Martin v. Abernathy

* Corpus Juris-Cyc. References: Witnesses, 40Cyc, p. 2211, n. 25; p. 2212, n. 26; p. 2280, n. 60, 61, 62; p. 2281, n. 68, 70; p. 2283, n. 82; p. 2297, n. 72; p. 2298, n. 79; p. 2353, n. 4. Plaintiff, as trustee of the estate of R.G. Salyer, deceased, brought suit on a promissory note executed by defendant, which including interest, amounted to $567.70. Defendant, answering, admitted execution of the note but pleaded payment. Verdict and judgment was for defendant and plaintiff has appealed.

The payment alleged in defendant's answer was not a payment in cash, but payment through defendant giving to R.G. Salyer, deceased, a mortgage on certain lots in the city of Cassville securing a note in the sum of $2300, which note included the principal and interest of the note described in plaintiff's petition. It is further alleged that, through oversight and neglect, R.G. Salyer failed to turn over to defendant the note sued on. During the trial Mrs. H.O. Abernathy, wife of defendant, was permitted to testify that she was present with her husband and Mr. Salyer when the $2300 note was executed and that it was the understanding that the $2300 note was to "take up" the note in suit which was at the time in the bank; that the note was to be returned to her husband and marked "paid." Plaintiff objected to her testifying on the ground that R.G. Salyer, the other party to the contract in issue, was dead and under the statute defendant's wife was incompetent as a witness; that objection, as well as numerous others of like import, was overruled. The sole point raised on this appeal relates to the question of the competency of defendant's wife to testify.

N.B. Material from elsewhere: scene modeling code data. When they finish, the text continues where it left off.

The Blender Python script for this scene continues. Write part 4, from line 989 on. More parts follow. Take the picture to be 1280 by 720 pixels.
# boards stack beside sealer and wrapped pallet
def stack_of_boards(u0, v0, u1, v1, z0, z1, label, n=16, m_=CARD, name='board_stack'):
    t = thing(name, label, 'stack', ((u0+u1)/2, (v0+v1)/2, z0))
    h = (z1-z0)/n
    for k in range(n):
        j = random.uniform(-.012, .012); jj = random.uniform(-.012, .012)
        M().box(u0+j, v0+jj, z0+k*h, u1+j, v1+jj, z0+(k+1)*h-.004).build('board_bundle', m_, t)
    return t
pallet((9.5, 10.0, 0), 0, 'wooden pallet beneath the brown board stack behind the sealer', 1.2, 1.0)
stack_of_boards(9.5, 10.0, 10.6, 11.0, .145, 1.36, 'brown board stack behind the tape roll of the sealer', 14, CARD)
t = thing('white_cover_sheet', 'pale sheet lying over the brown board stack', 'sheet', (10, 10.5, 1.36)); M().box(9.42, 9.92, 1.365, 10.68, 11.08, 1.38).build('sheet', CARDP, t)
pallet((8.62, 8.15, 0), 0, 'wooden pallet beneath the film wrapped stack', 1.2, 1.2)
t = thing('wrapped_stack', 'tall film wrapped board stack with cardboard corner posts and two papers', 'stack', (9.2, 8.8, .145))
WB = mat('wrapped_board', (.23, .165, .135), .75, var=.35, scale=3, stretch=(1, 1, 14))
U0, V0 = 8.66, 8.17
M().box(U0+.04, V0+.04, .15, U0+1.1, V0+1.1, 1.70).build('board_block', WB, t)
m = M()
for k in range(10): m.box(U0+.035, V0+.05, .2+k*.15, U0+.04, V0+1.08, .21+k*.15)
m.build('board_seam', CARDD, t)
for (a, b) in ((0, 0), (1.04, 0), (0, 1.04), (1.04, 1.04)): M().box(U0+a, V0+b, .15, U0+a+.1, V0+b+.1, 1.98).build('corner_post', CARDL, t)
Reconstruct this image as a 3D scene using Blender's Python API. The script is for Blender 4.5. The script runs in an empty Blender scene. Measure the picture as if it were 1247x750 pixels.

It is first urged that the wife is incompetent under the statute as a witness in behalf of her husband, for any purpose. That has never been the rule under our modern statute. Section 5415, Revised Statutes 1919, enabled the wife to testify when acting as the agent of her husband in a business transaction and since the amendment of that section in 1921, all disqualifications as a witness on account of the relationship of husband and wife has been removed, except as to confidential communications between her and her husband. [Laws 1921, p. 392; Eastin v. Bank of Harrisonville, 246 S.W. 991; Leer v. Insurance Co., 250 S.W. 631.]

Appellant raises the further point that as Mrs. Abernathy was a party to the second note of $2300 the other party being dead, she was incompetent to testify as to what transpired in relation thereto. *Page 78 This contention cannot be upheld. In order to be disqualified under section 5410, Revised Statutes 1919, the witness must be a party to the contract or cause of action, and also primarily interested in the result of the lawsuit founded on the contract made with the deceased. [Lead Zinc Co. v. Lead Co., 251 Mo. l.c. 741, 158 S.W. 369.]

The statute provides that "where one of the original parties to the contract or cause of action in issue and on trial is dead" the other party is disqualified. Of course the $2300 note was not the contract in issue and on trial. The mere fact that the payment through the medium of that note was an issue in the case regarding which defendant's wife was permitted to testify would no more make her a party to the contract in issue and on trial than if she had testified the payment was made in cash. We find no authorities holding to such a doctrine.

As to her interest. The only possible interest she could have had in the outcome of the trial was the interest she might have had because of the marital relationship. While that interest would possibly affect her credibility as a witness, it is not such an interest as would make her incompetent to testify. An interest to disqualify a witness "must be a legal interest as distinguished from the prejudice or bias resulting from friendship or hatred, or from consanguinity, or any other domestic or social or any official relation, or any other motives by which men are generally influenced; for these go only to the credibility." [1 Greenleaf on Evidence (14 Ed.), arts. 386 and 390, cited with approval in Wagner v. Binder, 187 S.W. l.c. 1151.]

We, therefore, hold defendant's wife was a competent witness. The judgment should be affirmed. It is so ordered. Cox, P.J. and Bradley, J., concur.